Часто заходил со своей молодой женой старый товарищ Николая Павловича, ученик Левитана Борис Николаевич Липкин, тихий добрый старичок, преподававший в Училище имени 1905 года. Когда я писала, Борис Николаевич подошел ко мне и стал давать указания совершенно вразрез с требованиями Николая Павловича. Николай Павлович вспыхнул от гнева и не сумел своего раздражения скрыть. Борис Николаевич все без слов понял и никогда больше во время урока ко мне не подходил.
***
Я поступила в вечернюю студию ВЦСПС при Доме Союзов, возглавляемую К. Ф. Юоном. Для занятий с Николаем Павловичем выкраивала время от своей театральной работы.
Константин Федорович встретил меня очень приветливо, он помнил меня по Большому театру, где оформлял спектакль, называл меня шутя тургеневской девушкой. А я помнила еще с середины тридцатых годов большие цветные дружеские шаржи на стенах Дома журналиста недалеко от Арбатской площади. Константин Федорович был изображен с большой головой, большой палитрой и маленьким туловищем и под ним надпись: "К. Ф. Юон, К. Ф. Юон, как много дум наводит он!"
На занятиях живописью мне сказали: "Каким необычным движением вы пишете". И только тогда, проследив за собой, поняла, что без всякого подражательства, сама того не замечая, за много лет общения переняла я этот жест от Николая Павловича.
В студии получила задание - написать автопортрет. Была очень утомлена большой и срочной театральной работой, писать не хотелось.
Пришла с ним к Николаю Павловичу, нехотя смотрела на себя в заботливо поставленное зеркало, долго и безразлично возила кистью по холсту. Николай Павлович неодобрительно за мной наблюдал. Потом, потеряв терпение, подошел, усадил меня поодаль, сам сел на мое место: "Улыбнитесь!" Улыбаться я не хотела, продолжала сидеть с недовольной миной. И Николай Павлович, побагровев, взорвался единственный раз за все годы: "Улыбнитесь сейчас же! Как вы не понимаете, что улыбка вас украшает!" Так я и сидела, сдерживая слезы обиды, через силу улыбаясь, а Николай Павлович, прокалывая меня взглядом насквозь из-под нахмуренных бровей, быстро писал...
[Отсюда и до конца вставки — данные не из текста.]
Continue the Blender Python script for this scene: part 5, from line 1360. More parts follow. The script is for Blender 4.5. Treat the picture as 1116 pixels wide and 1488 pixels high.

Это был счастливый день в моей жизни и последний в его жизни портрет. Через некоторое время, отдохнув, набравшись сил, я снова принялась за работу. Писала, глядя на себя в зеркало и на портрет, написанный Николаем Павловичем. Опять пошла с ним к Ульяновым. Николай Павлович, успокоившийся, повеселевший, прошелся по нему своей кистью и остался доволен.
И еще один давно ушедший, солнцем наполненный день. Забыв о своем натюрморте, смотрела я, как пишет Николай Павлович, глядя в окно мастерской на крышу соседнего дома. Прямой, с высоко поднятой головой, самоуглубленный, отрешенный от всего окружающего, он весь был как натянутая струна. Движения его были отточенны, уверенны, вдохновенны, как будто душа переселилась в пальцы. Иногда отходил неслышно, зорко всматриваясь в окно и в написанное, опять подходил к мольберту, и под кистью его трепетно оживало мгновение - ясный морозный день, холод заснеженных крыш, освещенные солнцем стены старинного желтого дома.
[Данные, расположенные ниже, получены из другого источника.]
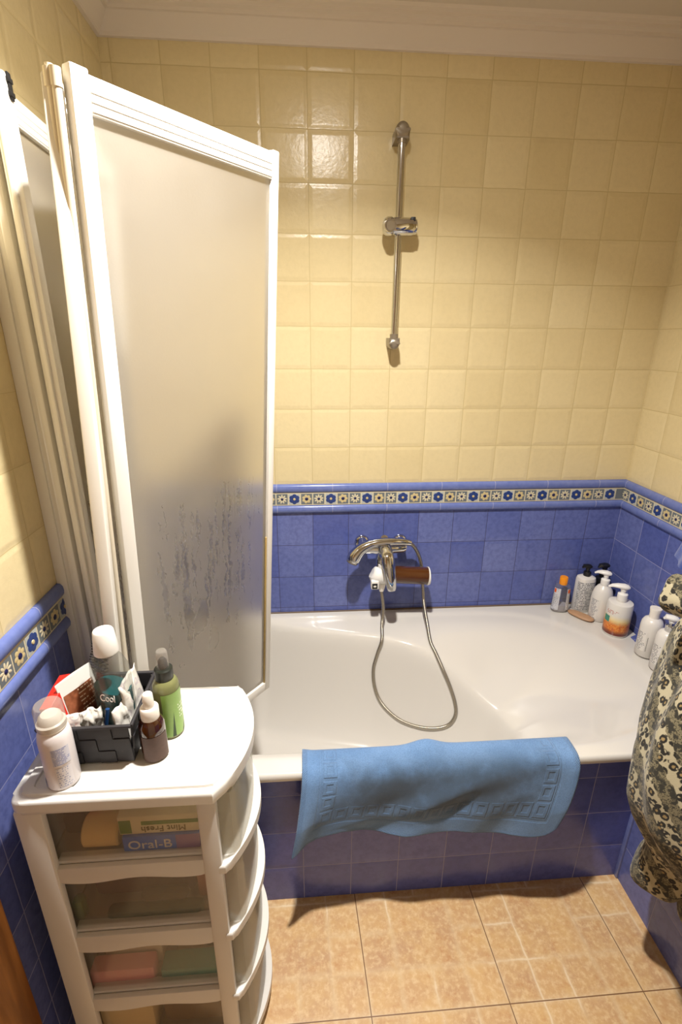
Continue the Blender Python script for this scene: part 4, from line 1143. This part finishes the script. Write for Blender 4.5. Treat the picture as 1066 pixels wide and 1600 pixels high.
# woven basket
BX0, BX1, BY0, BY1, BZ0, BZ1 = .082, .222, -1.000, -.872, CZ+.0002, .886
bk = thing('basket', 'black woven strap basket holding bathroom bits on the cabinet top', 'basket', ((BX0+BX1)/2, (BY0+BY1)/2, BZ0)); BO = ((BX0+BX1)/2, (BY0+BY1)/2, BZ0)
def weave(name):
    t = NT(name); co = t.co(); n = t.noise(t.comb(0., 0., 0.), 1)
    s = t.sep(co); f = t.ma('SINE', t.ma('MULTIPLY', t.ma('ADD', s[0], t.ma('ADD', s[1], s[2])), 2600.))
    return t.done(t.bsdf(srgb(40,38,42), .55, 0, t.bump(f, .25, .0004)))
M['strap'] = weave('black_strap')
mb = MB(); fl = .006; th = .003
def basket_wall(p, q, h, nrm):
    p = Vector(p); q = Vector(q); L = (q-p).length; d = (q-p)/L; n = Vector(nrm)
    cols = max(3, round(L/.030)); rows = 3; cw = L/cols; rh = h/rows
    for i in range(cols):
        for j in range(rows):
            o = .0016 if (i+j) % 2 else 0
            def P(s, zz, k): 
                fl_ = fl*(zz/h); return p + d*s + n*(k+o+fl_) + Vector((0,0,zz))
            s0, s1, za, zb = i*cw+.0004, (i+1)*cw-.0004, j*rh+.0004, (j+1)*rh-.0004
            v = [P(s0,za,0),P(s1,za,0),P(s1,zb,0),P(s0,zb,0),P(s0,za,-th),P(s1,za,-th),P(s1,zb,-th),P(s0,zb,-th)]
            # bulge the strap over and under
            m = [P((s0+s1)/2,(za+zb)/2,.0012)]
            mb._add(v+m, [(0,1,8),(1,2,8),(2,3,8),(3,0,8),(4,7,6,5),(0,4,5,1),(1,5,6,2),(2,6,7,3),(3,7,4,0)], None)
hB = BZ1-BZ0-.004
basket_wall((BX0,BY0,BZ0),(BX1,BY0,BZ0),hB,(0,-1,0)); basket_wall((BX1,BY0,BZ0),(BX1,BY1,BZ0),hB,(1,0,0))
basket_wall((BX1,BY1,BZ0),(BX0,BY1,BZ0),hB,(0,1,0)); basket_wall((BX0,BY1,BZ0),(BX0,BY0,BZ0),hB,(-1,0,0))
link('woven_wall', mb, M['strap'], bk, BO, sharp=20)
mb = MB(); mb.box((BX0,BY0,BZ0),(BX1,BY1,BZ0+.003)); link('base', mb, M['strap'], bk, BO)
mb = MB(); r_ = fl+.0005
pts = [(BX0-r_,BY0-r_,BZ1-.004),(BX1+r_,BY0-r_,BZ1-.004),(BX1+r_,BY1+r_,BZ1-.004),(BX0-r_,BY1+r_,BZ1-.004)]
for a, b in zip(pts, pts[1:]+pts[:1]): mb.tube([a, b], .0035, 10)
link('rim', mb, M['strap'], bk, BO)
ZB0 = BZ0+.0034
# mouthwash: broad clear bottle leaning slightly, teal inside, white cap
mw = thing('mouthwash_bottle', 'clear mouthwash bottle with teal liquid and white cap in the basket', 'bottle', (.176,-.932,ZB0), -.5)
pr = [(0,0),(.036,0),(.0395,.004),(.0395,.06),(.0392,.130),(.037,.152),(.029,.168),(.019,.177),(.016,.180)]
mb = MB(); mb.lathe(pr, 40, 1, .62, power=2.6); link('bottle_body', mb, M['bottleclear'], mw)
mb = MB(); mb.lathe([(0,.002),(.0345,.002),(.0375,.006),(.0375,.06),(.0368,.105),(0,.1055)], 40, 1, .60, power=2.6); link('liquid', mb, M['mouthwash'], mw)
mb = MB(); mb.lathe([(.0205,.177),(.0210,.179),(.0172,.218),(.0157,.2205),(0,.221)], 36); link('cap', mb, M['wplastic'], mw)
text_mesh('lettering', 'Cool', .020, M['wplastic'], mw, Matrix.Translation((.012,-.0246,.098))@FRONT@Matrix.Rotation(.25,4,'Z'), .0003, .3)
# brush with bristles standing at the back
br = thing('hair_brush', 'black bristled brush standing beside the mouthwash bottle', 'hair brush', (.108,-.889,ZB0))
mb = MB(); mb.tube([(0,0,0),(.020,-.001,.08),(.050,-.004,.19)], [.0045,.005,.004], 10); link('handle', mb, M['black'], br)
mb = MB()
for k in range(17):
    z = .078+k*.0068
    for a in range(7):
        an = a/7*2*PI+k*.2
        x0 = .020+(z-.08)*.2727
        mb.tube([(x0,-.002,z),(x0+.017*math.cos(an),-.002+.009*math.sin(an),z+.003-.005*math.cos(an))], .0012, 4)
link('bristles', mb, M['black'], br)
# red carton, brown sachet, crumpled wrappers
t = thing('red_carton', 'red carton leaning at the left back of the basket', 'carton', (.109,-.945,ZB0), 0)
mb = MB(); Mr = Matrix.Rotation(-.16,4,'Y')@Matrix.Rotation(.1,4,'X')
mb.box((-.012,-.038,.002),(.008,.042,.118), .001, 1, Mr); link('carton', mb, M['red'], t)
mb = MB(); mb.box((-.0128,-.030,.020),(-.012,.034,.10), 0, 1, Mr); mb.box((-.010,-.030,.1182),(-.006,.034,.1186), 0, 1, Mr); link('white_print', mb, fineprint('white_on_red', srgb(222,40,28), srgb(240,220,210), 5, .6), t)
t = thing('sachet', 'brown and white sachet leaning in front of the red carton', 'sachet', (.128,-.938,ZB0), 0)
Ms = Matrix.Rotation(math.radians(64),4,'Z')@Matrix.Rotation(math.radians(-9),4,'X')
mb = MB(); mb.grid(14, 18, lambda u, v: (-.036+.072*u, -.003*math.sin(PI*u)-.001, .004+.128*v), Ms); mb.grid(14, 18, lambda u, v: (-.036+.072*u, .003*math.sin(PI*u)+.001, .004+.128*v), Ms, True)
link('pouch', mb, M['wplastic'], t, sharp=0)
mb = MB(); mb.grid(10, 12, lambda u, v: (-.030+.060*u, -.003*math.sin(PI*(.09+.82*u))-.0018, .034+.072*(1-v)), Ms)
def choc():
    tt = NT('brown_sachet_print'); s = tt.sep(tt.co('UV')); n = tt.noise(tt.co(), 40, 3)
    c = tt.mix(tt.mr(n, .35, .65), srgb(112,62,38), srgb(168,102,70))
    r = tt.ma('MULTIPLY', s[1], 9.); row = tt.ma('FLOOR', r)
    w = tt.n('ShaderNodeTexWhiteNoise'); tt.put(w.inputs['Vector'], tt.comb(tt.ma('FLOOR', tt.ma('MULTIPLY', s[0], 30.)), row, 2.))
    m = tt.ma('MULTIPLY', tt.ma('MULTIPLY', tt.ma('LESS_THAN', tt.ma('ABSOLUTE', tt.ma('SUBTRACT', tt.ma('FRACT', r), .5)), .16), tt.ma('LESS_THAN', w.outputs['Value'], .6)),
               tt.ma('MULTIPLY', tt.ma('GREATER_THAN', s[0], .40), tt.ma('LESS_THAN', s[1], .66)))
    return tt.done(tt.bsdf(tt.mix(m, c, srgb(232,205,180)), .4))
link('printed_panel', mb, choc(), t, sharp=0)
def crumple(name, label, cat, loc, ang, w, h, mat, amp=.006, lean=-.2, seed=0):
    Mx = Matrix.Rotation(ang,4,'Z')@Matrix.Rotation(lean,4,'X')
    def fn(side):
        def g(u, v):
            p = Vector((w*(u-.5), 0, .003+h*v))
            n1 = mnoise.noise(Vector((u*3+seed, v*3, seed*2.))); n2 = mnoise.noise(Vector((u*7, v*7+seed, 3.)))
            e = min(u,1-u,v,1-v); puff = .0045*min(1, e*6)
            return (p.x+amp*.4*n2, amp*n1+amp*.5*n2+side*puff, p.z+amp*.5*n1*(1 if v > .5 else 0))
        return g
    mb = MB(); mb.grid(18, 18, fn(-1), Mx); mb.grid(18, 18, fn(1), Mx, True)
    bmesh.ops.remove_doubles(mb.bm, verts=mb.bm.verts, dist=1e-5)
    o = link(name, mb, mat, sharp=0); o.location = loc
    return tag(o, label, cat)
def wrapper(name, ink, acc):
    t = NT(name); co = t.co(); n = t.noise(co, 60, 3); v = t.vor(co, 42)
    ring = t.ma('MULTIPLY', t.mr(v.outputs['Distance'], .24, .28), t.mr(v.outputs['Distance'], .40, .36))
    c = t.mix(t.ma('MULTIPLY', ring, .45), srgb(232,228,220), ink)
    c = t.mix(t.ma('MULTIPLY', t.mr(n, .6, .68), .5), c, acc)
    return t.done(t.bsdf(c, .35, 0, t.bump(t.noise(co, 45, 3), .5, .002)))
crumple('wrapper', 'white wrapper with a small red mark at the front of the basket', 'wrapper', (.124,-.983,ZB0), .20, .060, .074, wrapper('white_wrap_a', srgb(140,140,150), srgb(206,120,110)), .005, -.25, 1)
crumple('wrapper', 'crumpled pale sachet beside the blue stick in the basket', 'wrapper', (.152,-.976,ZB0), .6, .036, .082, wrapper('white_wrap_b', srgb(150,160,156), srgb(196,206,200)), .009, -.1, 4)
crumple('wrapper', 'pale pink printed wrapper standing along the right side of the basket', 'wrapper', (.2165,-.930,ZB0), 1.5, .072, .122, wrapper('pink_wrap', srgb(170,150,170), srgb(226,196,196)), .006, -.12, 7)
crumple('wrapper', 'folded white wrapper at the right front of the basket', 'wrapper', (.207,-.975,ZB0), 1.25, .036, .092, wrapper('white_wrap_c', srgb(190,180,176), srgb(214,200,196)), .005, -.1, 9)
st = thing('blue_stick', 'thin dark blue plastic stick leaning beside the mouthwash', 'stick', (.170,-.988,ZB0))
mb = MB(); mb.tube([(0,0,.003),(.005,.004,.05),(.012,.010,.092)], [.003,.0032,.0035], 10); link('stick', mb, M['blueplastic'], st)

# green spray bottle
gb = thing('spray_bottle', 'green labelled spray bottle with black collar behind the amber bottle', 'bottle', (.268,-.930,CZ-.0028), .35)
mb = MB(); mb.lathe([(0,0),(.021,0),(.0232,.003),(.0235,.10),(.0225,.112),(.018,.120),(.0135,.123)], 40); link('bottle_body', mb, M['greenbottle'], gb)
mb = curved_label(.0235,.006,.100,-PI*.66,PI*.10,n=30)
def green():
    t = NT('green_label'); s = t.sep(t.co('UV')); u, v = s[0], s[1]
    c = t.mix(t.noise(t.co(), 90, 2), srgb(134,172,84), srgb(150,186,100))
    # dark leaf blades rising from the bottom
    lf = None
    for cx_, w, h0 in ((.28,.10,.42),(.66,.16,.60),(.88,.12,.70)):
        d = t.ma('ABSOLUTE', t.ma('SUBTRACT', u, t.ma('ADD', cx_, t.ma('MULTIPLY', t.ma('SUBTRACT', v, 1.), (-.10 if cx_ < .5 else -.45)))))
        m = t.ma('LESS_THAN', d, t.ma('MULTIPLY', t.ma('SUBTRACT', v, h0), w))
        lf = m if lf is None else t.ma('MAXIMUM', lf, m)
    c = t.mix(lf, c, srgb(44,66,30))
    r = t.ma('MULTIPLY', v, 14.); row = t.ma('FLOOR', r)
    w = t.n('ShaderNodeTexWhiteNoise'); t.put(w.inputs['Vector'], t.comb(t.ma('FLOOR', t.ma('MULTIPLY', u, 34.)), row, 2.))
    m = t.ma('MULTIPLY', t.ma('MULTIPLY', t.ma('LESS_THAN', t.ma('ABSOLUTE', t.ma('SUBTRACT', t.ma('FRACT', r), .5)), .22), t.ma('LESS_THAN', w.outputs['Value'], .6)),
              t.ma('MULTIPLY', t.ma('MULTIPLY', t.ma('GREATER_THAN', u, .50), t.ma('LESS_THAN', u, .85)), t.ma('MULTIPLY', t.ma('GREATER_THAN', v, .30), t.ma('LESS_THAN', v, .62))))
    c = t.mix(t.ma('MULTIPLY', m, .9), c, srgb(236,240,220))
    return t.done(t.bsdf(c, .35))
link('printed_label', mb, green(), gb)
mb = MB(); mb.lathe([(.0155,.120),(.0160,.121),(.0160,.142),(.0140,.144),(0,.1445)], 32); link('collar', mb, plain('black_collar', srgb(34,38,32), .35), gb)
mb = MB(); mb.lathe([(.0050,.144),(.0085,.146),(.0080,.158),(.004,.164),(0,.165)], 24); link('nozzle', mb, M['dark'], gb)
mb = MB(); mb.lathe([(.0105,.144),(.0110,.150),(.0100,.176),(.0085,.179),(0,.180)], 28); link('clear_cap', mb, M['clearcap'], gb)
# amber spray bottle
ab = thing('spray_bottle', 'small amber spray bottle with white nozzle at the basket corner', 'bottle', (.254,-.984,CZ-.0028), 0)
mb = MB(); mb.lathe([(0,0),(.0195,0),(.0222,.003),(.0225,.060),(.0215,.072),(.0165,.082),(.0125,.086)], 40); link('bottle_body', mb, M['amber'], ab)
mb = curved_label(.0225,.004,.056,-PI*.70,-PI*.02,n=26)
def kraft():
    t = NT('worn_brown_label'); co = t.co(); s = t.sep(co)
    c = t.mix(t.noise(co, 120, 4), srgb(74,52,42), srgb(98,72,60))
    return t.done(t.bsdf(c, .55))
link('paper_label', mb, kraft(), ab)
mb = MB(); mb.lathe([(.0150,.082),(.0155,.083),(.0155,.103),(.0140,.105),(.0085,.106)], 32); link('screw_cap', mb, M['cream'], ab)
mb = MB(); mb.lathe([(.0085,.105),(.0095,.108),(.0085,.130),(.0070,.132),(0,.1325)], 28); link('nozzle', mb, M['cream'], ab)

# ------------------------------------------------------------------ light
def area(name, loc, size, power, col, rot=(0,0,0), shape='DISK', spread=PI):
    l = bpy.data.lights.new(name, 'AREA'); l.shape = shape; l.size = size; l.energy = power; l.color = col; l.spread = spread
    o = bpy.data.objects.new(name, l); COL.objects.link(o); o.location = loc; o.rotation_euler = rot
    return o
area('ceiling_spot', (.62,-.92,2.308), .075, 23, (1,.955,.885), spread=2.3)
area('ceiling_spot_rim', (.62,-.92,2.306), .085, 6.5, (1,.955,.885))
wd = bpy.data.worlds.new('world'); SC.world = wd; wd.use_nodes = True
wd.node_tree.nodes['Background'].inputs[0].default_value = (.5,.45,.4,1); wd.node_tree.nodes['Background'].inputs[1].default_value = .2
vs = SC.view_settings
SC.display_settings.display_device = 'sRGB'
vs.view_transform = 'Standard'; vs.look = 'None'; vs.exposure = .1; vs.gamma = 1; vs.use_curve_mapping = False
Последний в жизни раз видела я, как пишет Николай Павлович. Вечерами мы с Алексеем Николаевичем часто заходили к Ульяновым на чай. Николай Павлович любил сидеть с Алексеем Николаевичем на диванчике в маленькой комнате с огромным черным незанавешенным окном. Мечтал вместе с нами о нашей будущей даче, интересовался всеми московскими и международными новостями, театром и даже спортом. Был почитателем Инги Ворониной. Алексей Николаевич, обычно немногословный и сдержанный, теплел и раскрывался с Николаем Павловичем, рассказывал ему о театральных делах и театральных художниках.